From School Library Journal
Grade 8 Up-When her parents decide to move from New Jersey to Tennessee, 16-year-old Kate is bitterly unhappy about giving up her friends and her spot in a prestigious playwriting workshop. Racial tensions abound in Redford and Kate learns quickly that she is a very northern girl in the middle of a very southern town. She decides to write a play about the town's act of flying the Confederate flag and the opposition that it causes. When she meets Jack Redford, a Romeo-and-Juliet-type romance begins. Kate joins the students trying to get their school's team name changed from the Rebels and the Confederate flag taken down, and Jack struggles to explain to his mother that he does not want to attend the Citadel, even though it is a family tradition. His mother also decides that Kate is not the girl for him. Readers can sense disaster on the horizon, but when it strikes Kate's innocent sister, only then does the protagonist truly understand the importance of experiencing life before writing about it. While Redford does not exist, it is based on real locations, making the setting believable. The authors have created passionate characters, an emotional climax, and an ending that suits the story, successfully weaving these elements into the voice of Kate Pride, an endearing teen who often lacks humility but believes in herself and her ideas.

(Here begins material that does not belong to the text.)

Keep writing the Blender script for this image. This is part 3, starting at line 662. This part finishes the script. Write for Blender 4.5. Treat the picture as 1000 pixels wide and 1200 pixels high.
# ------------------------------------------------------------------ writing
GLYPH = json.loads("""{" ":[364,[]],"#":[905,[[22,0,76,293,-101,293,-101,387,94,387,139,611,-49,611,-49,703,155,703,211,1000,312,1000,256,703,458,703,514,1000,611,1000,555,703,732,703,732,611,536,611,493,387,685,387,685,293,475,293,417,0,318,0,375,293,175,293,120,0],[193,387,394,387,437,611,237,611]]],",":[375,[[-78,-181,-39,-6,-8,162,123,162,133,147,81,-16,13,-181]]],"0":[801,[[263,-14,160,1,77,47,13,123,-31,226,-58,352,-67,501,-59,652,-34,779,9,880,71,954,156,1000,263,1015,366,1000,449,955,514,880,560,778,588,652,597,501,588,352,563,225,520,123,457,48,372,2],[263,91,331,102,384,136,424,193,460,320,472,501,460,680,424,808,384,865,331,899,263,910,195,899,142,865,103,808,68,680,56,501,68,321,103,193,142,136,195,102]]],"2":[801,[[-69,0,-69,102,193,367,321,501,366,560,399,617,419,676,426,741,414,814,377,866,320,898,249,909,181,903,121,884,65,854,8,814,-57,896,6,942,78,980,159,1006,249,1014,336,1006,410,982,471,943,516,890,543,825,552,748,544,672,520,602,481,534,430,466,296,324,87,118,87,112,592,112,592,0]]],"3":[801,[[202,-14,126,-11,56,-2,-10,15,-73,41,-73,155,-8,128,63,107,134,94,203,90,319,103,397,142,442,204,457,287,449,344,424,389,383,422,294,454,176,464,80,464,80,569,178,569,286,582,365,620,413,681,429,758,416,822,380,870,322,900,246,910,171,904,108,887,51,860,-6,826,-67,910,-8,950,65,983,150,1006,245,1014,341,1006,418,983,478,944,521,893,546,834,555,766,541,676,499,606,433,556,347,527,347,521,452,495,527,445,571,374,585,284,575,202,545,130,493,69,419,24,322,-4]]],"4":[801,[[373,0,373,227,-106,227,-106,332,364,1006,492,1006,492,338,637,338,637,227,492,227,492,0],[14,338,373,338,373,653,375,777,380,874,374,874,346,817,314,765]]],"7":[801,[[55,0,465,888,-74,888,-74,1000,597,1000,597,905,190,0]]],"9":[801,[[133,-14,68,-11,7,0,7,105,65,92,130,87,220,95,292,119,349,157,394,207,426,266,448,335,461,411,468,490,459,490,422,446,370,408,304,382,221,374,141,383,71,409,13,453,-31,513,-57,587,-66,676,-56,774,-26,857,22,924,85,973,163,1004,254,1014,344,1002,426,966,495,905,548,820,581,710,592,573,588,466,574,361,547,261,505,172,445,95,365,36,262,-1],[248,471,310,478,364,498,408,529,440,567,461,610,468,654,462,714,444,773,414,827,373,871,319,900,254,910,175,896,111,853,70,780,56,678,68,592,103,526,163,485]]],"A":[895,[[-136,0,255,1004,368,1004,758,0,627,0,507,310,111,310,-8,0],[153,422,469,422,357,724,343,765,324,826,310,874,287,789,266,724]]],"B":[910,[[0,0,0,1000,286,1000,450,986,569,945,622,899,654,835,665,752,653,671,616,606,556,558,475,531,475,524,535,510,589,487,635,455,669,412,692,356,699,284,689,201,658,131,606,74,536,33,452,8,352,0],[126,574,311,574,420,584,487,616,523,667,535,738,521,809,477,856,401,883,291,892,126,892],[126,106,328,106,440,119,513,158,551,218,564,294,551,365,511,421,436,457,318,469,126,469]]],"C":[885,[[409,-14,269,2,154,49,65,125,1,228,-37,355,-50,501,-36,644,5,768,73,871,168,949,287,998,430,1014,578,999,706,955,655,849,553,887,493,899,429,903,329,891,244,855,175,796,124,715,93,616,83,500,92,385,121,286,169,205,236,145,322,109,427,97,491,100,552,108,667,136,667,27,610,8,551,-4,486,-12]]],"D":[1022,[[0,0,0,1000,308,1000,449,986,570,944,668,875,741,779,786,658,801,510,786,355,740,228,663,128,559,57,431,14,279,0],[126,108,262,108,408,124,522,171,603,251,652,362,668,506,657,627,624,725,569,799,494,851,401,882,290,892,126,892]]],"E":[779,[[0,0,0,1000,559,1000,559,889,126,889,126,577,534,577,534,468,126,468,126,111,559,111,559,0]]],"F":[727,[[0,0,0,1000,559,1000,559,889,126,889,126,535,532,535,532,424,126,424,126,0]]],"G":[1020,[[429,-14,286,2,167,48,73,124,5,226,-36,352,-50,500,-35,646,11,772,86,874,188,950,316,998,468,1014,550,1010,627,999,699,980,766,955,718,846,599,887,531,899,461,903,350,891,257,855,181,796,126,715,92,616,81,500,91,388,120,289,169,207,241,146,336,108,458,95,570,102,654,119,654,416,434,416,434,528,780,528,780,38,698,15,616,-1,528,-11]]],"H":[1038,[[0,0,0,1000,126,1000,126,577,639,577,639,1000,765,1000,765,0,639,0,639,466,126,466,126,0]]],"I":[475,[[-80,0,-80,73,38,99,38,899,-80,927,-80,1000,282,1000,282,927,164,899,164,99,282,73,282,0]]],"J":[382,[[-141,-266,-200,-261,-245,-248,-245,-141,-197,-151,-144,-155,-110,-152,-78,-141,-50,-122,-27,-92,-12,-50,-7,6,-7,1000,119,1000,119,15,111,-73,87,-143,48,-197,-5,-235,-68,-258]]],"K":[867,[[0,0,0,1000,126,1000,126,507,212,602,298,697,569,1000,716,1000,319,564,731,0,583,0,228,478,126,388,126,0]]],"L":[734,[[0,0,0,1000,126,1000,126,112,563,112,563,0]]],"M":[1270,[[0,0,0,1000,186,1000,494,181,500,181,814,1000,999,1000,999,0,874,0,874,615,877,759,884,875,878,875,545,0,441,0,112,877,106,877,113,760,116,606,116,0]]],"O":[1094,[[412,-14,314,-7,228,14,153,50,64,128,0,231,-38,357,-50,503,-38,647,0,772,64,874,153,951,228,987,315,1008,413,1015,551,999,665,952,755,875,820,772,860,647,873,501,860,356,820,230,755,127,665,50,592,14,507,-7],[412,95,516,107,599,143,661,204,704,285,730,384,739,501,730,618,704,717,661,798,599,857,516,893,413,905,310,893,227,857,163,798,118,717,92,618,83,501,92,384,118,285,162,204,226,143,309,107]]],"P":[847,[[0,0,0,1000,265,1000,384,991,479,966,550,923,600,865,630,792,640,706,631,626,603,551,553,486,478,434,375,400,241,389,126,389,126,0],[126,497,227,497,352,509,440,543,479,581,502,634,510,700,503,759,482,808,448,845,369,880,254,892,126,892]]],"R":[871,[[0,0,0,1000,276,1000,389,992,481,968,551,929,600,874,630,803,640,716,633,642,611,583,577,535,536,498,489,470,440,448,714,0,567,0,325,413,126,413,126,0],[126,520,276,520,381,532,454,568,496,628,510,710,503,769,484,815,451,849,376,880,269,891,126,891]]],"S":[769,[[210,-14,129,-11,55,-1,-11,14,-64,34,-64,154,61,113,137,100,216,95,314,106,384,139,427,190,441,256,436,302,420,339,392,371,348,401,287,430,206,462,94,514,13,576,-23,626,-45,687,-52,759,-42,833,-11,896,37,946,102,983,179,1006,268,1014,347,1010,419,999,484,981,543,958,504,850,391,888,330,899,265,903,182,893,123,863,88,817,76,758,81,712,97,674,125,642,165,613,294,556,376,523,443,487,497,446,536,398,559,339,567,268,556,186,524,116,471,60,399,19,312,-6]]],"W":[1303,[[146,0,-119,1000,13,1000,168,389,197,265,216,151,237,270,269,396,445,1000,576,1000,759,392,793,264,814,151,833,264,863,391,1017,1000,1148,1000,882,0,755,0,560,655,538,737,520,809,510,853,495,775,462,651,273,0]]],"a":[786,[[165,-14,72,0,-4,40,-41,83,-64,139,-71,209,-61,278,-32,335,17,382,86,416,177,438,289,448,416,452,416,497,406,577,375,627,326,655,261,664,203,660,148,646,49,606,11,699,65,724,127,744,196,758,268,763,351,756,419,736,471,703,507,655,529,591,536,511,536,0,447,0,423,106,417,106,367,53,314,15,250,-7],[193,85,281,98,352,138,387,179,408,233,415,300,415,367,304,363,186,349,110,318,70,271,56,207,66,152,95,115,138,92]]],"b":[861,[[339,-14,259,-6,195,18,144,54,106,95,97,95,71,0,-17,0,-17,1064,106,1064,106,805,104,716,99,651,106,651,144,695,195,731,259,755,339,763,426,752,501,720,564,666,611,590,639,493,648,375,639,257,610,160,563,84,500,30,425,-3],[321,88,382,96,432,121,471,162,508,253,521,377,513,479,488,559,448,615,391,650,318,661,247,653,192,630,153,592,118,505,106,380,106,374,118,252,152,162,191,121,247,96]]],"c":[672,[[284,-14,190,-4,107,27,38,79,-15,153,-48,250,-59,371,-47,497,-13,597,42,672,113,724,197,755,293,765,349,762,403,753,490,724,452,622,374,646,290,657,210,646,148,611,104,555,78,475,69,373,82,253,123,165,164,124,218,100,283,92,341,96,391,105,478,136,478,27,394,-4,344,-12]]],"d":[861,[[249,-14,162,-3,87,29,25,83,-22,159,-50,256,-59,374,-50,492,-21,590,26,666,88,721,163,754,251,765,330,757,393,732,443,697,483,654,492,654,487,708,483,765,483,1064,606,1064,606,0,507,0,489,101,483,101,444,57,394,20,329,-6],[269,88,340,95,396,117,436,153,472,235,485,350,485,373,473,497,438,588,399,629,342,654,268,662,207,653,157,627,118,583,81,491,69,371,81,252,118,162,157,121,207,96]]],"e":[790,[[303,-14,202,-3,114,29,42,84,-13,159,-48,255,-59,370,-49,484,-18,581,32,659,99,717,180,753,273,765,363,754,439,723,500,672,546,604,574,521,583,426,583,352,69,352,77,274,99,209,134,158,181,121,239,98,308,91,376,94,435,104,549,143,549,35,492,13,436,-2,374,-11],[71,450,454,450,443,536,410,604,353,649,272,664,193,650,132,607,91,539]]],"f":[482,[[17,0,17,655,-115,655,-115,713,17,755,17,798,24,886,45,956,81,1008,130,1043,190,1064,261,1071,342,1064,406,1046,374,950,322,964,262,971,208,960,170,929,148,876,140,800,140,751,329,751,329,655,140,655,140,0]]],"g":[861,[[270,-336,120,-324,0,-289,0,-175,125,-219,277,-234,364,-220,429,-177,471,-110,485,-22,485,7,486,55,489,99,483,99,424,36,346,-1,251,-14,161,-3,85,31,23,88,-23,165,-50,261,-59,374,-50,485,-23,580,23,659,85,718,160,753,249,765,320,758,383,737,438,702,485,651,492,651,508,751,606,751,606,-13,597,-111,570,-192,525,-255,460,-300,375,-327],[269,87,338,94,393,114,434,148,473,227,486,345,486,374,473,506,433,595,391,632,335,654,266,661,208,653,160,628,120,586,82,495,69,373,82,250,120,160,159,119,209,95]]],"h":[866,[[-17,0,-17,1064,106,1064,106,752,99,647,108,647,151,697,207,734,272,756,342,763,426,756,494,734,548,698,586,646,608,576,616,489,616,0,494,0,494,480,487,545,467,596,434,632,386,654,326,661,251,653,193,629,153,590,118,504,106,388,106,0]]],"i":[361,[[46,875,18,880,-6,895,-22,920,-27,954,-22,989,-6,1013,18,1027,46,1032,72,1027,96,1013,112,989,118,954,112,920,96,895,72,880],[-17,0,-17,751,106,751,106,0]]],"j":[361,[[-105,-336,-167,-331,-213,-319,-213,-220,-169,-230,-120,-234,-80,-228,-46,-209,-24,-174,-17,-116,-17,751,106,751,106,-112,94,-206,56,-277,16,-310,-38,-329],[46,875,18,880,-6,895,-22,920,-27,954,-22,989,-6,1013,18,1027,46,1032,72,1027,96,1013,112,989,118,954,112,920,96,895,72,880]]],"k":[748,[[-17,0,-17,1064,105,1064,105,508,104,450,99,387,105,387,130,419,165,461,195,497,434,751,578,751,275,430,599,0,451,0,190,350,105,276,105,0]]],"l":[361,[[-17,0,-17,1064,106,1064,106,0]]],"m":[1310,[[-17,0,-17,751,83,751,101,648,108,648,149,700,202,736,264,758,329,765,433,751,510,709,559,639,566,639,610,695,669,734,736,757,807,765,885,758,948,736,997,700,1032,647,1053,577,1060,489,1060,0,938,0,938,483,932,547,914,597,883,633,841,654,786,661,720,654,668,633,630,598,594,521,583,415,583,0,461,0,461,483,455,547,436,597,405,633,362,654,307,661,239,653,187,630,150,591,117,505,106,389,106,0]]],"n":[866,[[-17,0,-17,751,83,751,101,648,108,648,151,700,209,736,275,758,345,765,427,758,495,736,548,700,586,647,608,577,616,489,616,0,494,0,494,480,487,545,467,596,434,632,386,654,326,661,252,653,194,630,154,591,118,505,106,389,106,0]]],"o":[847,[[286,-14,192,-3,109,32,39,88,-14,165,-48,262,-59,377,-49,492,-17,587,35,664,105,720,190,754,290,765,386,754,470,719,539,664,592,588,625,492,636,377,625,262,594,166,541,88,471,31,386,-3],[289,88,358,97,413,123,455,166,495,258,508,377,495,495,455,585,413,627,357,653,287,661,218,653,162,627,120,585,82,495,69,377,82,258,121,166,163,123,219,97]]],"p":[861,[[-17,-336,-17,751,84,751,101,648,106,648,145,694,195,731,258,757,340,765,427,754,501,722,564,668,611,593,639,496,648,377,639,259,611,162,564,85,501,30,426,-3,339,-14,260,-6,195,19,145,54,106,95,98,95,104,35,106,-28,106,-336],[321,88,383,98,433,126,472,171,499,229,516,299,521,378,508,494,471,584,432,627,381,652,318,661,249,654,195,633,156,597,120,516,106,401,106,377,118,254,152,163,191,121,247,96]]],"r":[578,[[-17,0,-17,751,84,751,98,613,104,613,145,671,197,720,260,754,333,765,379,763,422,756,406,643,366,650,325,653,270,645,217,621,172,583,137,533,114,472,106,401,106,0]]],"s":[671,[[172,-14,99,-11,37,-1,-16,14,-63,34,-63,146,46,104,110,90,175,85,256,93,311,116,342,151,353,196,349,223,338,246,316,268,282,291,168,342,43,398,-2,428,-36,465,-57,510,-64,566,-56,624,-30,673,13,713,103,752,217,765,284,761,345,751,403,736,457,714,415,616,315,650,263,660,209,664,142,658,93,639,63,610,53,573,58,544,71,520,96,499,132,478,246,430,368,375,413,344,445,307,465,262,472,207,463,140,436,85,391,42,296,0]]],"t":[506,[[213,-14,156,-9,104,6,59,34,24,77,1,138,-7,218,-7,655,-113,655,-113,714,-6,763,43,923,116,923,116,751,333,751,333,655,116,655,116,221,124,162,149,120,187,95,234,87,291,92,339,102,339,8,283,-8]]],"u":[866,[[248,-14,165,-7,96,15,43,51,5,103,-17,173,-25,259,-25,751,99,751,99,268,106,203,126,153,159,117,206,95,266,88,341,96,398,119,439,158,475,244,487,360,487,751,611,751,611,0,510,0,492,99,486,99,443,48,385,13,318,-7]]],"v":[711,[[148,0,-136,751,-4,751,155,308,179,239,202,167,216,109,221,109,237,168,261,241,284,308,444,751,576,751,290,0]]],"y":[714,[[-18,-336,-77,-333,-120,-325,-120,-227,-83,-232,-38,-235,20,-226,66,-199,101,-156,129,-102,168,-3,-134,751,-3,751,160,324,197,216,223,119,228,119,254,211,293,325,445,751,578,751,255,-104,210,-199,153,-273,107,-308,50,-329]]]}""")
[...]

Delia Fritz, Mercersburg Academy, PACopyright © Reed Business Information, a division of Reed Elsevier Inc. All rights reserved.
From Booklist
Gr. 6-10. The husband-and-wife team who wrote
Anne Frank and Me (2001) build their latest novel around a hot-button issue, setting a romance between Kate, a Yankee who transfers to a Southern high school, and Jack, a gorgeous boy descended from the town's most celebrated Civil War general, against rising tensions triggered by a campaign to replace the school symbol: the Confederate flag. Events spiral into absurdity when someone fires a bullet during a demonstration and it strikes Kate's little sister, jolting Kate (an aspiring playwright) out of a creative slump to pen an opus that gives voice to all sides of the issue. Kate is a vibrant, appealing character, but the same can't be said of her supporting cast: they are either mouthpieces for a viewpoint or figures plucked from a sudsy teen romance. For all the weightiness of the topic, this still feels like light reading, but YAs, especially girls, will be held rapt by the drama and romance, and the resulting discussions will be no less fruitful for having been prompted by a popular read.